El trío vuelve al altillo y David los espía desde la barra de abajo. Ahora estaba removiendo el hielo de dos mojitos, y, de repente, se ha detenido a escuchar una filigrana de Pere, ha sonreído con la empatía de quien acaba de descubrir a su compañero de piso haciendo travesuras y ha vuelto a su tarea. Desde abajo, la acústica es igual de buena. Al grupo apenas lo ves. Parece que la música llueva del cielo. ¡Quién diría que hoy es lunes!
La baranda multiusos
El calor ya aprieta en el altillo.
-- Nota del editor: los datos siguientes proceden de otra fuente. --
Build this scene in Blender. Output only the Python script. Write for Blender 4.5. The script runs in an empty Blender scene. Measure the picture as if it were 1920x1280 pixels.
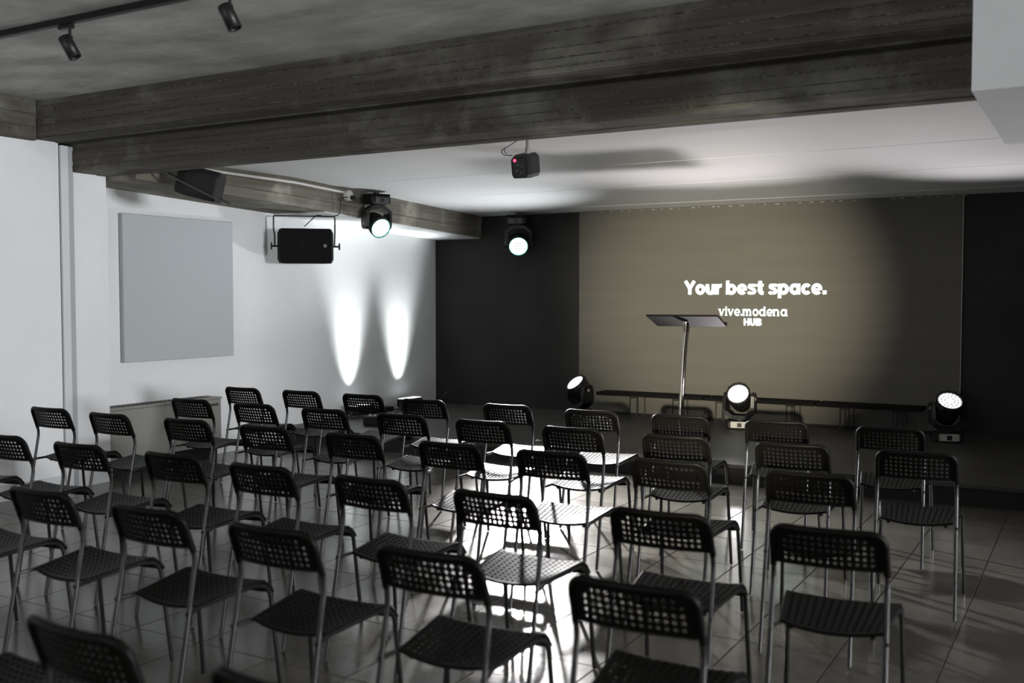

Casi todo el público del primer pase se ha ido y ha llegado clientela nueva que se abanica con los posavasos. Pep y Paul lo sabían y por eso han venido en pantalón corto. Pep, con sandalias, y Paul, con náuticas. Pere, no. Él viste como un gentleman: pantalones de algodón y rejuvenecedora camisa estampada. Paul se seca el sudor de la frente con una toalla medio escondida en la baranda multiusos y se acaricia el cogote con la botella de cerveza. Hay que refrescar esto. Tocarán ‘Brasil’, decide Pere.
Es medianoche y arriba apenas queda una decena de espectadores. El pase de hoy entra en su recta final. ‘I ain’t got nobody’, de Louis Armstrong. Evans ha encontrado un taburete libre para sentarse, pero aún tiene resuello para decorar la despedida con un toque de corneta militar. “Fins la propera setmana!”, se despide Pere como quien se cruza con un vecino en el ascensor. Y los tres mosqueteros del jazz enfundan sus instrumentos.
Cuando Pere baja del altillo, suelta una broma a David sobre la camiseta del disco ‘Midnight blue’ que viste hoy: “Cuando quieras le dices a Kenny Burrell que venga y montamos algo”. El guitarrista de Detroit sufrió un accidente que lo ha postrado en cama y su mujer abrió una cuenta de donaciones para costear las facturas. Un turista californiano apura su Dry Martini y su lunes en la barra. Suena ‘My favourite things’ en versión de John Coltrane. El turista belga ya se ha marchado. Tal vez algún día Laurent Garnier se pase por el Jazzman.